Express Newark welcomes multimedia artist Younes Baba Ali as its first international Artist-in-Residence. Baba Ali is a Moroccan-born artist based in Brussels who engages the public by mixing technology, objects, sound, video, and photography with political, social, and ecological issues. Throughout his residency, he is developing a two-part installation, “Carroussa Sonore,” which translates to “sounding cart,” that engages those who live and work in Newark. Local artists and students work closely with Baba Ali to create site-specific sound artworks performed throughout Newark neighborhoods by street vendors and performance artists. “Carroussa Sonore” departs from a religious act and becomes an intervention that archives urban soundscapes, abstract noises, and alternative narratives throughout the African Diaspora.
Powers of the Unseen kicks off Express Newark’s year-long exhibition program, Ritual.
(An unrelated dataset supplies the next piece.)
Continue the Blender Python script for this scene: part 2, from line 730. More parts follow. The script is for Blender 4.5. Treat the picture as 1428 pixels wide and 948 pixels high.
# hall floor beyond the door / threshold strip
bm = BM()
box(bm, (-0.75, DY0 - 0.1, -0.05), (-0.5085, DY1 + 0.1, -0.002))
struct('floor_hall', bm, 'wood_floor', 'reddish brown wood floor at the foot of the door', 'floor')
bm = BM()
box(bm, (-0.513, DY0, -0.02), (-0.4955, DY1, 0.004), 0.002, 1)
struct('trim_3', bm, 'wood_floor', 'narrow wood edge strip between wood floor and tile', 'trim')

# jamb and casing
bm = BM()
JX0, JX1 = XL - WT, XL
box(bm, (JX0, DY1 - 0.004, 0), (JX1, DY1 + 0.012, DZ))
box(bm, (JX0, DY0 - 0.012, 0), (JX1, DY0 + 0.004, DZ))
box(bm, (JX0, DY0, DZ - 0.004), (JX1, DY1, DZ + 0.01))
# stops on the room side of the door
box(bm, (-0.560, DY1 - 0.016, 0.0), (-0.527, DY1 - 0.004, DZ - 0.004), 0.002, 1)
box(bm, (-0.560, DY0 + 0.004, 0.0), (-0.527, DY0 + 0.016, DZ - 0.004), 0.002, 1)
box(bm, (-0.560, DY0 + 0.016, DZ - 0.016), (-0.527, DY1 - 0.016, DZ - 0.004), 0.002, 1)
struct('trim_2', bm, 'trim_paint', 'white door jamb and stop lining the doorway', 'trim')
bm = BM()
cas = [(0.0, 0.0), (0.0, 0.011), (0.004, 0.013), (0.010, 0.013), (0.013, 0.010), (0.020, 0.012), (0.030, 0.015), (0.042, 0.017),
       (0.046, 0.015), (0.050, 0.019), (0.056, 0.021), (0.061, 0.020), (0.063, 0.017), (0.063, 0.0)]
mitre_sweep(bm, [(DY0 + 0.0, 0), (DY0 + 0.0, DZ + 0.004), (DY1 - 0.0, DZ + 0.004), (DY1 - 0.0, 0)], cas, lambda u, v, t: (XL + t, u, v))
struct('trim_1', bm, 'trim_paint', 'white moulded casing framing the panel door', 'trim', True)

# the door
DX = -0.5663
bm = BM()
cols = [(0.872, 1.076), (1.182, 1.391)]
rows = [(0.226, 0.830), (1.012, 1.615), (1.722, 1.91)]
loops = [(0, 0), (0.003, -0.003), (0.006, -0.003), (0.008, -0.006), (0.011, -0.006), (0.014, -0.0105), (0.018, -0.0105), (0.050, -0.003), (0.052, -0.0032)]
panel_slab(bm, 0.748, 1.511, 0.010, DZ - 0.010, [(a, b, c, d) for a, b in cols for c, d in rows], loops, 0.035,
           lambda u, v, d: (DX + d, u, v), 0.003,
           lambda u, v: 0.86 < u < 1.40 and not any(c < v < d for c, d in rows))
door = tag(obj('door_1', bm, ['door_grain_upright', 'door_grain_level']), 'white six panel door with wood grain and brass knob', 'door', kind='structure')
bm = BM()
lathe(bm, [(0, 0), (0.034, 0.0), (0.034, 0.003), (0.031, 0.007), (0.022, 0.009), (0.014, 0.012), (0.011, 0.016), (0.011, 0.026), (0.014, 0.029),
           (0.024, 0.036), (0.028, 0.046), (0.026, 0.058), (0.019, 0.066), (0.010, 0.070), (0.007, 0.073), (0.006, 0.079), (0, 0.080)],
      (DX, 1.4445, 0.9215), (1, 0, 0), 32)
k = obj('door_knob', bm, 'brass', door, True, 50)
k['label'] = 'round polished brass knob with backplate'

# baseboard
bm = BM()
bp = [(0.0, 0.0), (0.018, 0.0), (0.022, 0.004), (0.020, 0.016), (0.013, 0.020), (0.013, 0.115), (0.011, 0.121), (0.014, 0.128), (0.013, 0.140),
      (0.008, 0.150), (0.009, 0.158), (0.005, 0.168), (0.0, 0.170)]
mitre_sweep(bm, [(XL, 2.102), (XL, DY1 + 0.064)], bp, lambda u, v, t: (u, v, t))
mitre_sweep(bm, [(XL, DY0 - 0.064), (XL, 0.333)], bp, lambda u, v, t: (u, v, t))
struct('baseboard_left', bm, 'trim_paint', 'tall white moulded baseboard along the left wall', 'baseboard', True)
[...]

Ritual extends the conversation initiated by the Powers of the Unseen by featuring works by artists, curatirs, students, and community members who’ve immersed themselves in nonsecular expressions of spirituality and Islamic traditions across the Muslim world.
These works begin in Newark, which has long been home to one of our nation’s largest African American Muslim communities, while also branching out beyond the domestic borders of the United States to unite menbers of the global community.
Across in the Windows Gallery, “Sacred Rugs: Contemplation, Hope, Resilience” showcases the work of fourteen students who completed the fall 2024 class, “Problems in Contemporary Art: Ritual.” The course, led by Assistant Director of SHINE Portrait Studio, Anthony Alvarez, encouraged Rutgers students to develop critical insights informed by Elsayed’s artistic practice and to design and create new rugs. Together, Alvarez and Elsayed urged students to consider the prayer rug as a medium for contemplation, hope, and resilience, inspiring them to envision aesthetic futures that challenge fear and despair.
“Subtle Centers,” an immersive installation imagined by SHINE Portrait Studio artist-in-residence Dahlia Elsayed, in collaboration with artist Andrew Demirjian. This immersive installation meditates on the permeability between interiorities and exteriorities, prompting visitors to imagine a space between the physical and spiritual worlds collectively. Transforming the Box Gallery into an invented outdoor courtyard featuring mirrored reflections, moving sounds, and tangible objects, the space offers an invitation from the material world for greater comprehension and interpretation of the immaterial.
Photographer Nzingah Oyo is presenting “Woven Prayers,” in which the artist captures large-scale portraits in front of hand-sewn prayer rugs to contemplate the complexities of faith, hope, and connection in a world yearning for meaning. Activating across the entire second floor of Express Newark, Oyo invites members from the local Muslim community to participate in the portrait sessions held in the SHINE Portrait Studio.